Dyah Lembu Tal atau Çri Harsawijaya adalah ayah dari Raden Wijaya, seperti yang terberitakan dalam Kakawin Nãgarakṛtãgama atau Deçawarṇana pupuh 47 bait 1, "..dyah lmbu tal sira maputra ri saɳ narendra.." , "..Dyah Lembu Tal itulah bapak Baginda Nata..". Nama Çri Harsawijaya kemudian menjadi nama Dyah Wijaya atau Raden Wijaya, jadi Raden Wijaya punya nama yang 'Nunggak Semi' dengan ayahnya.

Prasasti Mula-Malurung (1177 Çaka/1255 M) lempeng VI verso baris ke 6 memberitakan bahwa Çri Harsawijaya, kapernah pahulunan atau keponakan dari Narāryya Sminiŋrāt, ditempatkan di singgasana ratna di bhūmi Janggala..". Sedangkan, menurut kakawin Nãgarakṛtãgama Pupuh 46 bait 2, Dyah Lembu Tal adalah keponakan dari Narāryya Sminiŋrāt. Jadi, dapat disimpulkan bahwa Çri Harsawijaya dan Dyah Lembu Tal sebenarnya merupakan orang yang sama. Posisi Çri Harsawijaya sebagai Raja di Bhūmi Janggala tentunya sesuai dengan letak Desa Balawi (Blawirejo, Kedungpring, Lamongan), yang mana wilayah tersebut (wilayah Lamongan) merupakan wilayah Bhūmi Janggala.

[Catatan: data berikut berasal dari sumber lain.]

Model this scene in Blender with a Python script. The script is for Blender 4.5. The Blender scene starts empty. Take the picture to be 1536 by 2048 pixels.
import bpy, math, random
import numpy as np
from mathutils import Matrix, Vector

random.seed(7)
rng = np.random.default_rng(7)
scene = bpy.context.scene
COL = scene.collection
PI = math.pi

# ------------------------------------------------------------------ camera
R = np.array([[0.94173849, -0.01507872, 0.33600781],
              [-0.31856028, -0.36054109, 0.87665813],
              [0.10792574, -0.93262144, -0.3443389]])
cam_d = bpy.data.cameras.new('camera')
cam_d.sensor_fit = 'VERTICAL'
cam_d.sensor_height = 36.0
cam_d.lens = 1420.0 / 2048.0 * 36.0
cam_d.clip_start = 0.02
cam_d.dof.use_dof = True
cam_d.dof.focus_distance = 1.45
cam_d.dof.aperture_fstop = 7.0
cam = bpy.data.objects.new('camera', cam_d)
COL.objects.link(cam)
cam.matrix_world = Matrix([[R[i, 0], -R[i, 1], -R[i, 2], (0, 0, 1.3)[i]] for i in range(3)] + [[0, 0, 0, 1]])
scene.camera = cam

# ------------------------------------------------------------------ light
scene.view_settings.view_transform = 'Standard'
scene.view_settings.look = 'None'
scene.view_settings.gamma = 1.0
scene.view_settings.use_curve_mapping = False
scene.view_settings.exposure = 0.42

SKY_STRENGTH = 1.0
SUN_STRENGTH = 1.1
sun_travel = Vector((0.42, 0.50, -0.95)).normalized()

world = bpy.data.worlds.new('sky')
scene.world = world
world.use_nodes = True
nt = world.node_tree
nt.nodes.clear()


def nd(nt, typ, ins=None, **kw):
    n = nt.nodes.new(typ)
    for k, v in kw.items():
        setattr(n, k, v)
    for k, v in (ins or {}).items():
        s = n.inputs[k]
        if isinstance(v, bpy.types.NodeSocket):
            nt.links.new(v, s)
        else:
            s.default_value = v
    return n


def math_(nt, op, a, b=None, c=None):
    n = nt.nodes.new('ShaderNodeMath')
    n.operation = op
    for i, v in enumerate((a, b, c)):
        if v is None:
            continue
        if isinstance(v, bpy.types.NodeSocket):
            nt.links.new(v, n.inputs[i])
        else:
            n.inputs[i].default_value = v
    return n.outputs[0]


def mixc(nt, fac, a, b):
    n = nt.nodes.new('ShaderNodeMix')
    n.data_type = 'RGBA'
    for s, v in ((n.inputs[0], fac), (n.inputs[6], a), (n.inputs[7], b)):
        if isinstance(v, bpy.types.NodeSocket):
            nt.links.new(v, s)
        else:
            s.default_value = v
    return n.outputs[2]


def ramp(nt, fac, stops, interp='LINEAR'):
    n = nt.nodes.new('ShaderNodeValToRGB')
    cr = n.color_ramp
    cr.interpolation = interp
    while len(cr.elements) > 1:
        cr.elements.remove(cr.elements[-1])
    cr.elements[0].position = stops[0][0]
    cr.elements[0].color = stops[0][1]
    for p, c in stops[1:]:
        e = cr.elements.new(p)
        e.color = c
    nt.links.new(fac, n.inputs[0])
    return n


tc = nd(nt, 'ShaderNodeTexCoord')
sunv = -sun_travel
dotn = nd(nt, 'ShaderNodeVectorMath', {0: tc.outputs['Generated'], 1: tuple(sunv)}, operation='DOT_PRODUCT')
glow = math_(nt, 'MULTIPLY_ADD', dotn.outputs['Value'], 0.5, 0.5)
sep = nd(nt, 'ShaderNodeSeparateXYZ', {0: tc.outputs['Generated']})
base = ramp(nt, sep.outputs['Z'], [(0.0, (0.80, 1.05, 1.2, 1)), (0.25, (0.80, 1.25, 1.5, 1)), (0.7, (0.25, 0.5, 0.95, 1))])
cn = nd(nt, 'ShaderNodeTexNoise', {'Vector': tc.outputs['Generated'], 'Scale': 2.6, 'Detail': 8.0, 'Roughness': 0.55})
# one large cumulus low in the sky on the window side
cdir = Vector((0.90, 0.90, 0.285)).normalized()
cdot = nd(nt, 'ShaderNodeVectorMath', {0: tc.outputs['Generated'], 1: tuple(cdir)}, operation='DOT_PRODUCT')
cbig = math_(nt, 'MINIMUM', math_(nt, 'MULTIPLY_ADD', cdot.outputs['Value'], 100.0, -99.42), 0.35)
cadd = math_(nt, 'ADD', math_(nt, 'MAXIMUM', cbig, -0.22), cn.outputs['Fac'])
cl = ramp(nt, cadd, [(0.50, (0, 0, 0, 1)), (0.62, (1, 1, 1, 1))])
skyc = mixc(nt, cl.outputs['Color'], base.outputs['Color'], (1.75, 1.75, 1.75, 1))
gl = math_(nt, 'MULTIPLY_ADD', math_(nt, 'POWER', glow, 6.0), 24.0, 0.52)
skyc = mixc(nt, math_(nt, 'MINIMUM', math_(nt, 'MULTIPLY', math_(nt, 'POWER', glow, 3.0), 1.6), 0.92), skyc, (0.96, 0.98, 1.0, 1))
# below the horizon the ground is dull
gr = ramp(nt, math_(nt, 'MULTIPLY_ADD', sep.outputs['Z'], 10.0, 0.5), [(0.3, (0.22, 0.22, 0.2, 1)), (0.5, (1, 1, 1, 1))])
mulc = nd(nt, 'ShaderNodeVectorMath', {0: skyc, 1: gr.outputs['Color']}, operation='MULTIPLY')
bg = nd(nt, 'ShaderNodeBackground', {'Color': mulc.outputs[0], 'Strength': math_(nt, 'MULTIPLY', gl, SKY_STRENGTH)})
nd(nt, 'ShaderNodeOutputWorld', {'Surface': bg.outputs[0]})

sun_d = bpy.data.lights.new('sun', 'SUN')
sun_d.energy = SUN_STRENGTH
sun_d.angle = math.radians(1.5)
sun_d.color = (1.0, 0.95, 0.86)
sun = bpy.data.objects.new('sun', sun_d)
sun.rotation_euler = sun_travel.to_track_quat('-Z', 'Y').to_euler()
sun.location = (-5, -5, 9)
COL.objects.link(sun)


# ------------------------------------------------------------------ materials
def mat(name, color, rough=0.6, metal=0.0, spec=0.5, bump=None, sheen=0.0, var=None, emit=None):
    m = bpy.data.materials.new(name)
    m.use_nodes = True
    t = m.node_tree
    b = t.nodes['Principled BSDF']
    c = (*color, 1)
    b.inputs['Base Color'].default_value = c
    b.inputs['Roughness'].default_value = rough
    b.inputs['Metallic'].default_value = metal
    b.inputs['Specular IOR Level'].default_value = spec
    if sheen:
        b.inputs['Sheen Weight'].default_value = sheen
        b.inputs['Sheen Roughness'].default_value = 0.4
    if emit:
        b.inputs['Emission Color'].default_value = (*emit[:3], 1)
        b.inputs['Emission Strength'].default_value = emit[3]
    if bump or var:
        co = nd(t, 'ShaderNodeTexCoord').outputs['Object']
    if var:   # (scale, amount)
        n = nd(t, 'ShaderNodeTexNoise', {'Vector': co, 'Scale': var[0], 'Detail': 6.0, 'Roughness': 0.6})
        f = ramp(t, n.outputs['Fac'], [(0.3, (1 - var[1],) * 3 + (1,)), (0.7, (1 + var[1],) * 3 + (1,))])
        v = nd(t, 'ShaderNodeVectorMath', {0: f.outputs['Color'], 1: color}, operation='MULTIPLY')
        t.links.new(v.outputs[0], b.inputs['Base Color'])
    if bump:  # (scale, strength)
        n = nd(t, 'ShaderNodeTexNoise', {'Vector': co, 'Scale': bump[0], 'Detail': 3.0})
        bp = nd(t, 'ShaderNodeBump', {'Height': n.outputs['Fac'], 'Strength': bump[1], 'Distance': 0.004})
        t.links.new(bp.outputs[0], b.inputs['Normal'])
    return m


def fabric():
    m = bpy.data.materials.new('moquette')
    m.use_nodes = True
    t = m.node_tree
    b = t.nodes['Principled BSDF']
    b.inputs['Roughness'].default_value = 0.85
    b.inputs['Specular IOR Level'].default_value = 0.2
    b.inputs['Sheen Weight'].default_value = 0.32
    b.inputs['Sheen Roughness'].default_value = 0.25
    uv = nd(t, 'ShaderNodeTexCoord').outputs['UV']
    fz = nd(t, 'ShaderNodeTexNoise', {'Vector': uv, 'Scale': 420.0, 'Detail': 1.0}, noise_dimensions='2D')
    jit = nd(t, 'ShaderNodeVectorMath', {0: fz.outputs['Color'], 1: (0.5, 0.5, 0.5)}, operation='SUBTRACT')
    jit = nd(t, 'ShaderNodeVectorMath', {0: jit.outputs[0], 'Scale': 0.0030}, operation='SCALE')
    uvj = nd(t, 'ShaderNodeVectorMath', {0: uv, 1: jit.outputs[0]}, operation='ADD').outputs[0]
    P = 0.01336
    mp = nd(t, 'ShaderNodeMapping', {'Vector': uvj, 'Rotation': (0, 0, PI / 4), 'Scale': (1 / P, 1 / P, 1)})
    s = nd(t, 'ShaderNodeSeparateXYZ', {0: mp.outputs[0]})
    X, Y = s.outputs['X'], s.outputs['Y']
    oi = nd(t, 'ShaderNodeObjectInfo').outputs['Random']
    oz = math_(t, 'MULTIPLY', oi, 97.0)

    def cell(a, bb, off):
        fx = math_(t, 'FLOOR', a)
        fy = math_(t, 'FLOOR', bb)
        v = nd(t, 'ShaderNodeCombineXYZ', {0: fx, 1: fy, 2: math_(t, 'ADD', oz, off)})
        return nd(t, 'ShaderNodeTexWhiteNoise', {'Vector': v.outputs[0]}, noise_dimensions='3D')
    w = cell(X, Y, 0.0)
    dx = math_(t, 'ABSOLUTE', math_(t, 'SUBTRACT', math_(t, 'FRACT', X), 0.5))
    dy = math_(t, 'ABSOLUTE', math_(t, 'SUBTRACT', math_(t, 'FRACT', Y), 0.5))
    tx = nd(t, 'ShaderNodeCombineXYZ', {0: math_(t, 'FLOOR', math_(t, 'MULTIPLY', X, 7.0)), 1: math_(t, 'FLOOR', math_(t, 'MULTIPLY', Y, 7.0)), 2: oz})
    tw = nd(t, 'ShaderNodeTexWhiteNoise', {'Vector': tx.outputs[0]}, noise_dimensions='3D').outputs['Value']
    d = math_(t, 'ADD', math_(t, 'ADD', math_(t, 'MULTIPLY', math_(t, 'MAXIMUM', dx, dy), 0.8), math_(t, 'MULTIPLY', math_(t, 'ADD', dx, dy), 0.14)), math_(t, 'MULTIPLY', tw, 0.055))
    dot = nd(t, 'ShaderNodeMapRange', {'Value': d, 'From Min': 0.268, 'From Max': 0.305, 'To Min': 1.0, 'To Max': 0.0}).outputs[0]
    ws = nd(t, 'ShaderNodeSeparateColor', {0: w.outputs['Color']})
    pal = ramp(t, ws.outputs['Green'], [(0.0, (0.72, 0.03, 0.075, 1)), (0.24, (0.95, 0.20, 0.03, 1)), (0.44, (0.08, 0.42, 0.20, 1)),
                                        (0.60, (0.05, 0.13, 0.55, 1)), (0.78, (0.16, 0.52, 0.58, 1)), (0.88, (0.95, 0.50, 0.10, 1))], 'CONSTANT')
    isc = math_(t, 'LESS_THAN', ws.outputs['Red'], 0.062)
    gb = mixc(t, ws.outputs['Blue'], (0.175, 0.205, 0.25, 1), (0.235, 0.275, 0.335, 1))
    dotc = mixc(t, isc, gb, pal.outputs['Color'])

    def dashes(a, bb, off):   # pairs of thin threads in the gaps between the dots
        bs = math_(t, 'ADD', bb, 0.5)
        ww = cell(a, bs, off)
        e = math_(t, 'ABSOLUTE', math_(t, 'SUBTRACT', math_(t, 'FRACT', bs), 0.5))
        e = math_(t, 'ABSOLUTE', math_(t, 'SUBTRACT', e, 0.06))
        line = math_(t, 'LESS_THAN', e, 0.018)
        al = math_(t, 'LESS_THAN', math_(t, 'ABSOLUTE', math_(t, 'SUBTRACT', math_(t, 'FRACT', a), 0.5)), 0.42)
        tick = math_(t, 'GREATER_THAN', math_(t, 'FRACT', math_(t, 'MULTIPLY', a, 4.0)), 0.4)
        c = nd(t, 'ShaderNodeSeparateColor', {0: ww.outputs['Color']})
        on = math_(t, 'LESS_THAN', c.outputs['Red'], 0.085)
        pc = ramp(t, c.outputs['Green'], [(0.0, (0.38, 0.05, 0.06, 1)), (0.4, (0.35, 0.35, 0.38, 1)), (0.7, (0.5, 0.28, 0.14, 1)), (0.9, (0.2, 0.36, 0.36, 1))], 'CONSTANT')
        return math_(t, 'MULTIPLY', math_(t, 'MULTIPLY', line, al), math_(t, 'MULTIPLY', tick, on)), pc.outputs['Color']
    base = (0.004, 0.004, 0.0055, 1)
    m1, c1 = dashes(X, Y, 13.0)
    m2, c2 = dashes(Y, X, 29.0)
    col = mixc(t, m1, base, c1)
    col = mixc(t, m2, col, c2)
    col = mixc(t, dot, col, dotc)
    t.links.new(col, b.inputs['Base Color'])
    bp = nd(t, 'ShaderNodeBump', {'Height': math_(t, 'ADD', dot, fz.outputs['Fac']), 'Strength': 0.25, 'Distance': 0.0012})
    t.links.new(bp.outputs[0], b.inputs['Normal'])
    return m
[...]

Tanda Senjata Berupa Trisula, Senjata Tombak Berujung Mata Tiga

Prasasti yang terbuat dari lempeng perunggu (tamra prasasti) ini, juga menyebutkan bahwa Raden Wijaya merupakan suami dari putri-putri Çrĩ Kṛtanagarā (Bhatara Çiwabuddha) atau menantu dari raja Kertanagara, raja terakhir kerajaan Singhasari (Çrĩ krĕttanãgara rãjãdhinatha suputrika).

Prasasti yang beraksara dan berbahasa Jawa Kuna ini, diduga kuat berasal dari Dusun Blawi, Desa Blawirejo, Kecamatan Kedungpring, Kabupaten Lamongan. Dugaan itu muncul dari adanya kesamaan/kemiripan toponim, baik dari desa yang mendapatkan anugrah sima, maupun dari desa-desa/wanua-wanua yang berbatasan dengan tanah perdikan Balawi (toponim dari wanua tepi siring), jika dilihat dari posisi desa Blawirejo saat ini.

Demikianlah nama-nama desa/wanua perbatasan perdikan Balawi yang tersebut di prasasti Balawi [sumber: Muhammad Yamin, Tatanegara Majapahit - Parwa I, hlm. 258] :

[Alih Aksara]
"..kunêŋ parimananikaŋ lmaḥ sima riŋ balawi . riŋ pũrwwa hasiḍaktan lawan malaṅe . riṅ agneya asiḍaktan lawan magaraŋ . riŋ dakṣiṇa asiḍaktan lawan mabuwur . riŋ nairiti asiḍaktan lãwan manaṇḍe . riŋ paçeima asiḍaktan lãwan malaṅi . riŋ bayabya asiḍaktan lãwan mule . riŋ uttara asiḍaktan lawan watuputiḥ . riŋ ṅaiçanya asiḍaktan lã[wan] watuputiḥ samaṅkana parimananikaŋ lmaḥ sima riŋ balawi.."

[Alih Bahasa] 
"..maka batas tanah perdikan di balawi . di timur bersebelahan dengan malange (mlangean/desa sidomlangean) . di tenggara bersebelahan dengan magarang (dusun megarang, desa nglebur) . di selatan bersebelahan dengan mabuwur (?) . di barat daya bersebelahan dengan manande (dusun mekande, desa mekanderejo) . di barat bersebelahan dengan malangi (?) . di barat laut bersebelahan dengan mule (dusun malo, desa sukomalo) . di utara bersebelahan dengan watuputih (gunung kendeng/kapur) . di timur laut bersebelahan de[ngan] watu putih (gunung kendeng/kapur) demikianlah batas tanah perdikan di balawi.."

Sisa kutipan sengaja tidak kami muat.